▶ [What is asked] Read the lines that follow and pick out every one containing the word "scene".

** BEGIN **

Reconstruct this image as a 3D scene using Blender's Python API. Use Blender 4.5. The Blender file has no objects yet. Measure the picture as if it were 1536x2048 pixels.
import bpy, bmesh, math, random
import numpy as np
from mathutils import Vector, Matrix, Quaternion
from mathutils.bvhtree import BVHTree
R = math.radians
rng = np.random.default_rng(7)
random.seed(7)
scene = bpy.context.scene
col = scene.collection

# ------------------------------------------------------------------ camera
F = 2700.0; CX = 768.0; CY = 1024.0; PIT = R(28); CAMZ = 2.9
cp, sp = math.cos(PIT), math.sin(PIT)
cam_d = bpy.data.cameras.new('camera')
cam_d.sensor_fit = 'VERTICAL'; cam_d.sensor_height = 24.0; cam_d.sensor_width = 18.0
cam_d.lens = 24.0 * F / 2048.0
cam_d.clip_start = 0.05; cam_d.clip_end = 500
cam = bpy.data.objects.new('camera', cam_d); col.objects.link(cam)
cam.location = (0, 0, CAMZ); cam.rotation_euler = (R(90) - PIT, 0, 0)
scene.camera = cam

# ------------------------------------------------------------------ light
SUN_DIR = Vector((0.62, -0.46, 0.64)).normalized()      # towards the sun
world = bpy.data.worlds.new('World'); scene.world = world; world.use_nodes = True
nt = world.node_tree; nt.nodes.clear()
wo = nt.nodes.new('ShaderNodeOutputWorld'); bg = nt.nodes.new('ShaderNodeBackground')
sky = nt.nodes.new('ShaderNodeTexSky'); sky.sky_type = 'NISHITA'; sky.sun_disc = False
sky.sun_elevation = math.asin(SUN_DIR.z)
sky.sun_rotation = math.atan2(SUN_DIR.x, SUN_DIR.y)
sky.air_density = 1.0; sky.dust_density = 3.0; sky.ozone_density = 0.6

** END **

▶ [Answer to this exercise]
Reconstruct this image as a 3D scene using Blender's Python API. Use Blender 4.5. The Blender file has no objects yet. Measure the picture as if it were 1536x2048 pixels.
scene = bpy.context.scene
col = scene.collection
scene.camera = cam
world = bpy.data.worlds.new('World'); scene.world = world; world.use_nodes = True